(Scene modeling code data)
────────────────────

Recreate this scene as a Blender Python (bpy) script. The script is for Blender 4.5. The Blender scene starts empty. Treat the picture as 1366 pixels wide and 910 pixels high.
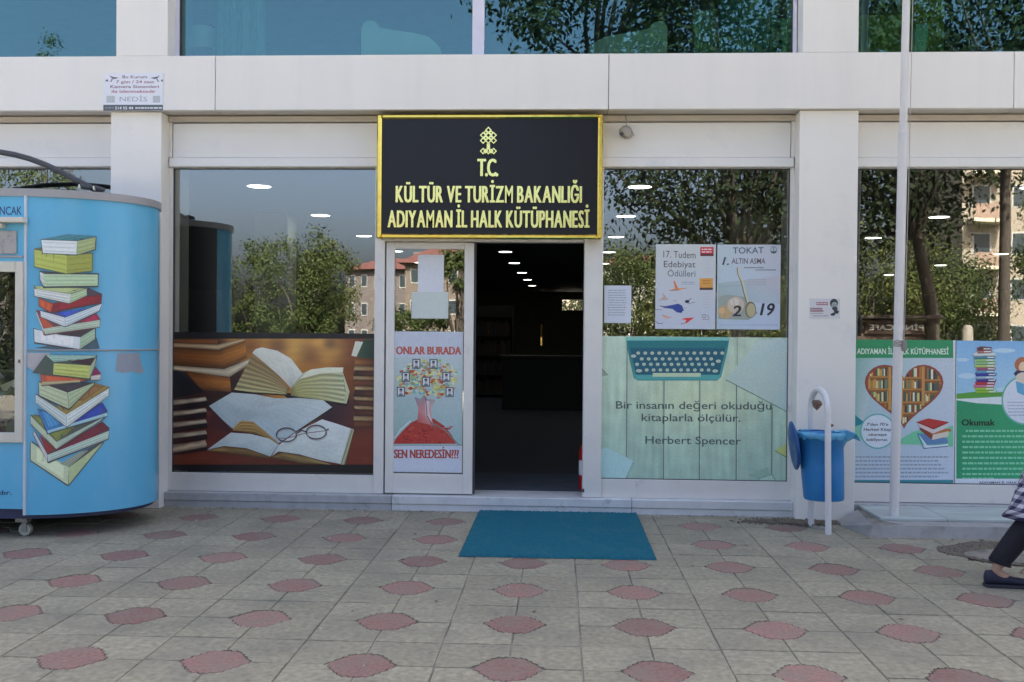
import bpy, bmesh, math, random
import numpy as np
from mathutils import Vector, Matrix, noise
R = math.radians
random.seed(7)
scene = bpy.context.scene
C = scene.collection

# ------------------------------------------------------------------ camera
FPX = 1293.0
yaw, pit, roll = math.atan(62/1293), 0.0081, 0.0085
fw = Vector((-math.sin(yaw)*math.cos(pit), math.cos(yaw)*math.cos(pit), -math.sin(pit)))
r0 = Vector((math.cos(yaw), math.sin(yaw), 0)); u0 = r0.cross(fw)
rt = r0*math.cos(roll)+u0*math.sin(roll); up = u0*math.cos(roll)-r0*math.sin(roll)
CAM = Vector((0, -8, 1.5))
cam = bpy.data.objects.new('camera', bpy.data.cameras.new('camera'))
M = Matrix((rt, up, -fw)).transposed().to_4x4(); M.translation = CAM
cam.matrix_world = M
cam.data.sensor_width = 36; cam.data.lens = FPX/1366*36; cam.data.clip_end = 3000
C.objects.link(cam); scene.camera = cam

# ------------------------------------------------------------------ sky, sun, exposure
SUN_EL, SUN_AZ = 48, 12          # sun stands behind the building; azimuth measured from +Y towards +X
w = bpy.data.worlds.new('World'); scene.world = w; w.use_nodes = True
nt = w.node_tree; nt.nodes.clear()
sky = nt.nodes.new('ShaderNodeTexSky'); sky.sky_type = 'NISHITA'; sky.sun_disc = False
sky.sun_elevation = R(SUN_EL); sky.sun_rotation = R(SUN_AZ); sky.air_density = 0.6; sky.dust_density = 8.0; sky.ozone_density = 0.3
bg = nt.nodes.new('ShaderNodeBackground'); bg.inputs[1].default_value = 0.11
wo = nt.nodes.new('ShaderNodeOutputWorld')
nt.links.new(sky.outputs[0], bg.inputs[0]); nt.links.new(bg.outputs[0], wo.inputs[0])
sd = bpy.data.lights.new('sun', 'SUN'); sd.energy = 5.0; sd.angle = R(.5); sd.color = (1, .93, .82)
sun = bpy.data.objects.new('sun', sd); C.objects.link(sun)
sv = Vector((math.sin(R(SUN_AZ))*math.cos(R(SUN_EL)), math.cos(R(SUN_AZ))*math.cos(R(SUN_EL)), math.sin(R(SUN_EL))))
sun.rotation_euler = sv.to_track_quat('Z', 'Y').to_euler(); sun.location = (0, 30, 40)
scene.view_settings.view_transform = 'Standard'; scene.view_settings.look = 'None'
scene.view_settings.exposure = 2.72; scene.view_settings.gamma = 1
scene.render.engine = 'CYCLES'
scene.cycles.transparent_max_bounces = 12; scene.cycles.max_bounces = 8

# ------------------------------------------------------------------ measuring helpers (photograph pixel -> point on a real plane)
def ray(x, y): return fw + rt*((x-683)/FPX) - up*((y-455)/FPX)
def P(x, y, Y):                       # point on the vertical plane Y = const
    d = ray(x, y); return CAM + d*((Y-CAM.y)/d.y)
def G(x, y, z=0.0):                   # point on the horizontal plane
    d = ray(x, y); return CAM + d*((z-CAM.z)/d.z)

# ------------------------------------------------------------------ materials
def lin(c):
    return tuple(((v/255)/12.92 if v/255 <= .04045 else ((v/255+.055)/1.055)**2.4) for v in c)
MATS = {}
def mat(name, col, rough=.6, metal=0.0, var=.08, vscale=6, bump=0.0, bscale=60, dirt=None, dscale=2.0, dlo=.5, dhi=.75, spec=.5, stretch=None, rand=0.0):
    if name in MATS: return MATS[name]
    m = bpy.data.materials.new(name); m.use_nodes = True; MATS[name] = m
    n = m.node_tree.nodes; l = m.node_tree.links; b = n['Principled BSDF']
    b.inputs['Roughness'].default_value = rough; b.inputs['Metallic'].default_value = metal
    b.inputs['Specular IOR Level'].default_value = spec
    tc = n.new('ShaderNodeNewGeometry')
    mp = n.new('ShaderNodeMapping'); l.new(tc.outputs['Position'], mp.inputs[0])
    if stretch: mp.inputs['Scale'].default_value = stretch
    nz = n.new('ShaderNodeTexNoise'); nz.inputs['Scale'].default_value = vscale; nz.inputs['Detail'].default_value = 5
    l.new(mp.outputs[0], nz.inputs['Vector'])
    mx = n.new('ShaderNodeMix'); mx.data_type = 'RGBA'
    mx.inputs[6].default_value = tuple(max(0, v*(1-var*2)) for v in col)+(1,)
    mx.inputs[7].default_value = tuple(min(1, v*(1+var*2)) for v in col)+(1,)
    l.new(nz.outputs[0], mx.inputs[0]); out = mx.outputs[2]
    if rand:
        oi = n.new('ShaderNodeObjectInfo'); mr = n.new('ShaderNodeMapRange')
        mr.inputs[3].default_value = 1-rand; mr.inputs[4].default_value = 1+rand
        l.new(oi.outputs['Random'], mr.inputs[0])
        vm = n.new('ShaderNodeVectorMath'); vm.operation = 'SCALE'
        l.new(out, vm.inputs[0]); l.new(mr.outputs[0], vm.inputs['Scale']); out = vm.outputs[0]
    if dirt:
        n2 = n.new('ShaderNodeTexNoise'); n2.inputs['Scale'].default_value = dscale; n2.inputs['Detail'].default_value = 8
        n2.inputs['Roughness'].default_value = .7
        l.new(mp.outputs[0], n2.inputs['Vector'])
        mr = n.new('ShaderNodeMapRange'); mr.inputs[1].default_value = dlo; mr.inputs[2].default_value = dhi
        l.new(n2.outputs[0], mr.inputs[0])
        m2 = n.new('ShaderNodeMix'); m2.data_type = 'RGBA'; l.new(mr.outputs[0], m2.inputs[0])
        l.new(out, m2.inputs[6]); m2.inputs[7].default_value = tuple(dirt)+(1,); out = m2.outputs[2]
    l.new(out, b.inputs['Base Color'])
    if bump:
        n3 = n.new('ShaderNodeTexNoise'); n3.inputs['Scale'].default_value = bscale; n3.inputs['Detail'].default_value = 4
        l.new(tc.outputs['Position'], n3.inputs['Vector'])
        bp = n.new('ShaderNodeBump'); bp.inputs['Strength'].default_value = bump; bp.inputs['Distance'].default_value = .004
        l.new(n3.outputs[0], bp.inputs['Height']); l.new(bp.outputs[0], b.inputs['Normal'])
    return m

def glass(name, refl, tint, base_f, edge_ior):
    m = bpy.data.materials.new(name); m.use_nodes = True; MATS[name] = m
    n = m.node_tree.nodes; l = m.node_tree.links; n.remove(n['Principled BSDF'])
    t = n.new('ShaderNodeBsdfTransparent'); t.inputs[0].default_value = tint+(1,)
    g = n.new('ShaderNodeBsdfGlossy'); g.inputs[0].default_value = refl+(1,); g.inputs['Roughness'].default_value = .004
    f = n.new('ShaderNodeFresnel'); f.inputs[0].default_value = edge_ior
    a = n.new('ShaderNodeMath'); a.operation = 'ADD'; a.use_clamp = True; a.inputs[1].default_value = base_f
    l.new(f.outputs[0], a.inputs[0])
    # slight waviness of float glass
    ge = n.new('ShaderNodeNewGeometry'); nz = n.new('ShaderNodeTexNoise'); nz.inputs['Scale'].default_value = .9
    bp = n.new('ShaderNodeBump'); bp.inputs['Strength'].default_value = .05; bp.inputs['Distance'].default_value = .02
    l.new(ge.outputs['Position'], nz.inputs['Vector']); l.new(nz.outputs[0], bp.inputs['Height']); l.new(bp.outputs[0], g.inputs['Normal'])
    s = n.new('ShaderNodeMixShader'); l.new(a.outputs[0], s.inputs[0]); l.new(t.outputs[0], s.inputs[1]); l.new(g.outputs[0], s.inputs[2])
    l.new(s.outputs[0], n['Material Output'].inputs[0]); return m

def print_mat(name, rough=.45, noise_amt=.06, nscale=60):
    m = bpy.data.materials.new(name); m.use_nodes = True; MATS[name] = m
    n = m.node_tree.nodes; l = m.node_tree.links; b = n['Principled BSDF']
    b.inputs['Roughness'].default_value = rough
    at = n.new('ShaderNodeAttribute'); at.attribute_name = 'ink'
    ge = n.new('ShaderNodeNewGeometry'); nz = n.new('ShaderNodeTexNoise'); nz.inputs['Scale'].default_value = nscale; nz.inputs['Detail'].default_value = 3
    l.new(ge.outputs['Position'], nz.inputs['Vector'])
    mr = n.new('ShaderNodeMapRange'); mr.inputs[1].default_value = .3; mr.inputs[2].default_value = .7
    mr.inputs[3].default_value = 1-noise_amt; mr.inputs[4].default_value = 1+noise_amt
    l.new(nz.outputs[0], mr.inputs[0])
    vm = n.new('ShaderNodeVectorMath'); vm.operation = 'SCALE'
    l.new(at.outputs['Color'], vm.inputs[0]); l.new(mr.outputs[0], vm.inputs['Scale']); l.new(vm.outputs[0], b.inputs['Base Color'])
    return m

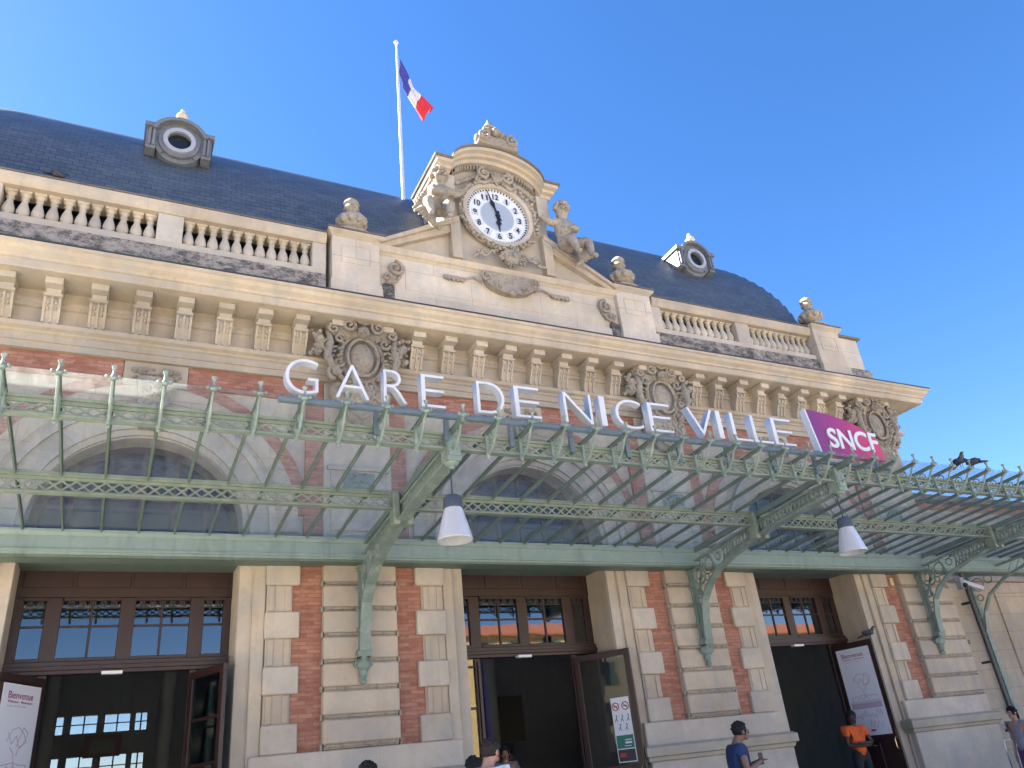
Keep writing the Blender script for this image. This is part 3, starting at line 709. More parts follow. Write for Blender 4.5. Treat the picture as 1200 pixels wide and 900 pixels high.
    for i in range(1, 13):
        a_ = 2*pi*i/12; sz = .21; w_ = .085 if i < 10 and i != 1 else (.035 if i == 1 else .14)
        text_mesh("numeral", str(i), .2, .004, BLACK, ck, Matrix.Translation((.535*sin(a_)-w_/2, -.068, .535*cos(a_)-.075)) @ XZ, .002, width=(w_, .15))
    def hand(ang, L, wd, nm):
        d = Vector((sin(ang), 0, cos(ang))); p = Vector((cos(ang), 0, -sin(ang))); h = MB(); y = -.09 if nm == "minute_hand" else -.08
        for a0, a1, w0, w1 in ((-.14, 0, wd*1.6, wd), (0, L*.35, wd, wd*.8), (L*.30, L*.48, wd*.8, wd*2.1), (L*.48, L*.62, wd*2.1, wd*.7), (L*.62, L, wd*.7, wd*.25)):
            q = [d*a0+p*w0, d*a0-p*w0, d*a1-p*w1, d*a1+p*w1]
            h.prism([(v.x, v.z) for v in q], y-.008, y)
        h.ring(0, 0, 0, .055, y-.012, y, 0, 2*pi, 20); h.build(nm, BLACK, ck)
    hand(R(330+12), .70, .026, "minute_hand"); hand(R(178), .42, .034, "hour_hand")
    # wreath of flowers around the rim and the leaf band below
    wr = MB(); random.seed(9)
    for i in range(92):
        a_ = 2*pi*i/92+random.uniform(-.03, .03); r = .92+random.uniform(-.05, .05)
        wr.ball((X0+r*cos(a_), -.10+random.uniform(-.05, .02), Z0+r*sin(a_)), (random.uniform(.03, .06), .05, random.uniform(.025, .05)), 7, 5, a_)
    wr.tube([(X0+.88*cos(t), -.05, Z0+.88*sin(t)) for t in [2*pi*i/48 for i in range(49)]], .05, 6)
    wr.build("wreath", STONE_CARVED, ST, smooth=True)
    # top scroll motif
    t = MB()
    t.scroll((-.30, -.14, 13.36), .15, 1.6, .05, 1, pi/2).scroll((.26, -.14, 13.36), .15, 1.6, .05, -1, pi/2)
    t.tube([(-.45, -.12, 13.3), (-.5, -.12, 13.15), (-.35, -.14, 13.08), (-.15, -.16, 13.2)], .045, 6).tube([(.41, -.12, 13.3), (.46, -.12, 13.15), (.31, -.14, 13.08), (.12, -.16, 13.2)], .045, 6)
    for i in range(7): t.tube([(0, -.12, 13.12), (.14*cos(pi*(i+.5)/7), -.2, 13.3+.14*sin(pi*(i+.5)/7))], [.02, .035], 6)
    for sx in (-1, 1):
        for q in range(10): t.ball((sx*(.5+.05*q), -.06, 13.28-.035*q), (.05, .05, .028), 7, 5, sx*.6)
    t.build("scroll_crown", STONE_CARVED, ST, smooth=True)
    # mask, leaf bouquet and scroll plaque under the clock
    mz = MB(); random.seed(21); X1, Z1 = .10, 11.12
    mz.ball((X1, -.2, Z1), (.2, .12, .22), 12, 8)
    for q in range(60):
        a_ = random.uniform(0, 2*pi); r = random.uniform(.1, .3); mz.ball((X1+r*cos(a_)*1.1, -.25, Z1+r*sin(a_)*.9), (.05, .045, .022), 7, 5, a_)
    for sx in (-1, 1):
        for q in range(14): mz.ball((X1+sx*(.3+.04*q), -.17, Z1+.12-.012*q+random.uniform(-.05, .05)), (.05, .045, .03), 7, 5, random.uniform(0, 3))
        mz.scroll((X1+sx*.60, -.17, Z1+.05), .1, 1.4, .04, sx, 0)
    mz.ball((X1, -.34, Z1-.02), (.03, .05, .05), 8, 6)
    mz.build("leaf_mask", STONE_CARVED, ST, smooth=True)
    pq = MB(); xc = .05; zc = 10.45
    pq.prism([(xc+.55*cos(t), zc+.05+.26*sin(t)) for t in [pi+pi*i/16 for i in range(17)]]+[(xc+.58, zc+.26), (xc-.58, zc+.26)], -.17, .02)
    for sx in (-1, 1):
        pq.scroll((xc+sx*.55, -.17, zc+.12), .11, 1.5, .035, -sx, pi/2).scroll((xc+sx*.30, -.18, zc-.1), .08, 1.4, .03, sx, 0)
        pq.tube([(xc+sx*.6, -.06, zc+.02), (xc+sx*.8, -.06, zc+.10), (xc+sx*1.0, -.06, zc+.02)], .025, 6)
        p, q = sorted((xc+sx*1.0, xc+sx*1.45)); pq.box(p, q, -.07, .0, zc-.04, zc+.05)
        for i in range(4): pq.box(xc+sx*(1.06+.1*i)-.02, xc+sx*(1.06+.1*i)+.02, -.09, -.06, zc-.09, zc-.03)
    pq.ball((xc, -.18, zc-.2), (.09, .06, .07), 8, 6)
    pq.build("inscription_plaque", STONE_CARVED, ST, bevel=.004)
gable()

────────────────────

### WHAT TO PRODUCE:
Exactly as written, repeat the lines from the beginning of the entries up to and including the line with "C.objects.link(cam); scene.camera = cam", but not the pictures.

### TASK SOLUTION:
Recreate this scene as a Blender Python (bpy) script. The script is for Blender 4.5. The Blender scene starts empty. Treat the picture as 1366 pixels wide and 910 pixels high.
import bpy, bmesh, math, random
import numpy as np
from mathutils import Vector, Matrix, noise
R = math.radians
random.seed(7)
scene = bpy.context.scene
C = scene.collection

# ------------------------------------------------------------------ camera
FPX = 1293.0
yaw, pit, roll = math.atan(62/1293), 0.0081, 0.0085
fw = Vector((-math.sin(yaw)*math.cos(pit), math.cos(yaw)*math.cos(pit), -math.sin(pit)))
r0 = Vector((math.cos(yaw), math.sin(yaw), 0)); u0 = r0.cross(fw)
rt = r0*math.cos(roll)+u0*math.sin(roll); up = u0*math.cos(roll)-r0*math.sin(roll)
CAM = Vector((0, -8, 1.5))
cam = bpy.data.objects.new('camera', bpy.data.cameras.new('camera'))
M = Matrix((rt, up, -fw)).transposed().to_4x4(); M.translation = CAM
cam.matrix_world = M
cam.data.sensor_width = 36; cam.data.lens = FPX/1366*36; cam.data.clip_end = 3000
C.objects.link(cam); scene.camera = cam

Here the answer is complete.